Cet exposé répond à certaines des principales questions que nous nous posions en organisant ce colloque sur l'Asie : celle des implications des conflits asiatiques dans les rapports soviéto-américains et celle de la marge de liberté de la politique européenne à l'égard de la Chine.
La déstabilisation de l'Asie et les interactions soviéto-américano-européennes
Cette brève intervention portera sur les rapports qui tendent à s’établir entre les deux « triangles » auxquels nous sommes habitués : États-Unis/URSS/Chine d’un côté, et États-Unis/URSS/Europe de l’autre. L’Europe a-t-elle un jeu qui lui soit propre entre l’URSS et la Chine ou bien est-elle simplement tributaire de ce qui se passe dans le triangle États-Unis/URSS/Chine ou encore dans sa propre région, prise comme elle l’est entre les deux Grands ?
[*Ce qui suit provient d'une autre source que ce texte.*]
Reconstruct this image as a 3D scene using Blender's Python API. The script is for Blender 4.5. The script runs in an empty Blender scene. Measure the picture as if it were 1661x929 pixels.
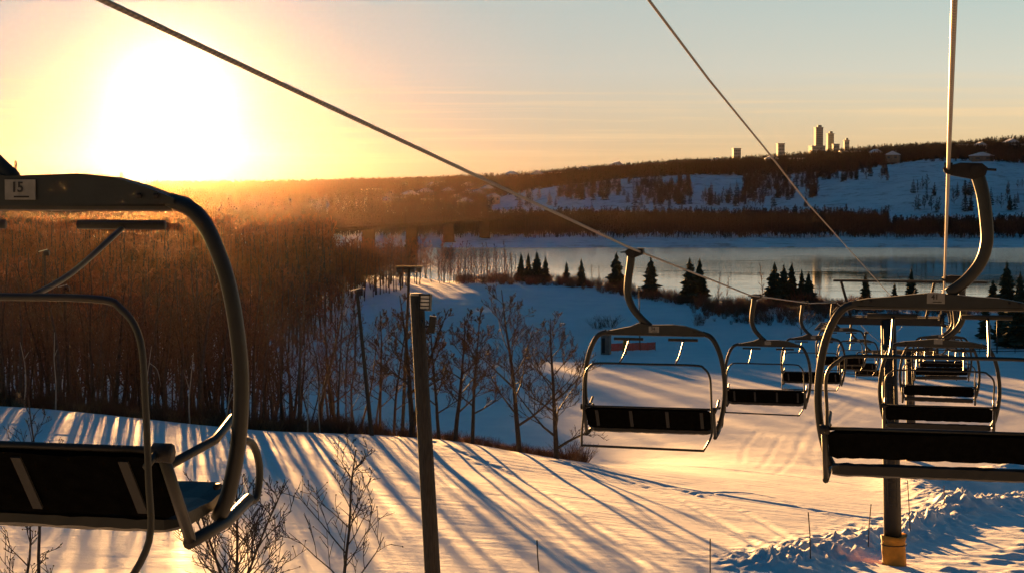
import bpy, math, random
import numpy as np
from mathutils import Vector, Matrix
from mathutils.bvhtree import BVHTree

R = math.radians
C = bpy.context.scene.collection

# ------------------------------------------------------------------ camera
F, CX, CY = 2918.0, 830.5, 464.5            # focal length and centre in photograph pixels
PITCH = math.atan(164.5 / F)
CAMZ = 40.0                                 # eye height above the world origin
cam_d = bpy.data.cameras.new("camera")
cam_d.sensor_width = 36.0
cam_d.lens = 36.0 * F / 1661.0
cam_d.clip_start = 0.1
cam_d.clip_end = 12000
cam = bpy.data.objects.new("camera", cam_d)
C.objects.link(cam)
cam.location = (0, 0, CAMZ)
cam.rotation_euler = (math.pi / 2 - PITCH, 0, 0)
bpy.context.scene.camera = cam

# ------------------------------------------------------------------ sky, sun, exposure
SUN_AZ, SUN_EL = R(-10.7), R(2.6)           # azimuth left of the view axis, elevation
sun_dir = Vector((math.sin(SUN_AZ) * math.cos(SUN_EL), math.cos(SUN_AZ) * math.cos(SUN_EL), math.sin(SUN_EL)))
scn = bpy.context.scene
scn.view_settings.view_transform = 'Standard'
scn.view_settings.look = 'None'
scn.view_settings.exposure = 3.0
scn.view_settings.gamma = 1.0
scn.cycles.volume_bounces = 0
scn.cycles.max_bounces = 6
scn.cycles.use_denoising = True
SKY_STRENGTH = 0.125
SUN_STRENGTH = 3.7
SUN_COLOR = (1.0, 0.50, 0.16)


def lin(r, g, b, a=None):
    def f(c):
        c /= 255.0
        return c / 12.92 if c <= 0.04045 else ((c + 0.055) / 1.055) ** 2.4
    return (f(r), f(g), f(b), 1.0)


world = bpy.data.worlds.new("World")
scn.world = world
world.use_nodes = True
nt = world.node_tree
nt.nodes.clear()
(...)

Je voudrais préfacer ces remarques par un souvenir : en 1961, époque où je collaborais à l’Institut Français d’Études Stratégiques dirigé par le général Beaufre, celui-ci me dit un jour : « Le général Marshall a deux titres à la reconnaissance des Européens ; l’un est d’avoir fait appliquer son plan pour venir en aide à l’Europe, l’autre d’avoir perdu la Chine. Car si la Chine était restée dans le domaine occidental, on aurait eu des problèmes épouvantables pour la nourrir, pour assurer sa stabilité, tandis qu’aujourd’hui c’est à l’Union soviétique qu’elle crée des problèmes, ce qui en fait un facteur d’équilibre dont l’Europe, confrontée à la puissance soviétique, ne peut que se féliciter ». Alors je lui rappelai la parole du général de Gaulle qui estimait : « Sans doute la Russie soviétique, bien qu’ayant aidé le communisme à s’installer en Chine, constate-t-elle que rien ne peut faire qu’elle ne soit la Russie, nation blanche de l’Europe, conquérante d’une partie de l’Asie et, en somme, fort bien dotée en terres, mines, usines et richesses, en face de la multitude jaune qu’est la Chine, innombrable et misérable, indestructible et ambitieuse, bâtissant à force d’épreuves une puissance qu’on ne peut mesurer et regardant autour d’elle les étendues sur lesquelles il lui faudra se répandre un jour » (1).
Le général Beaufre rétorqua : « Çà, c’est pour plus tard ; dans une première phase la Chine sert l’Occident contre la Russie ; mais le jour viendra où il faudra peut-être s’allier à la Russie contre la Chine ».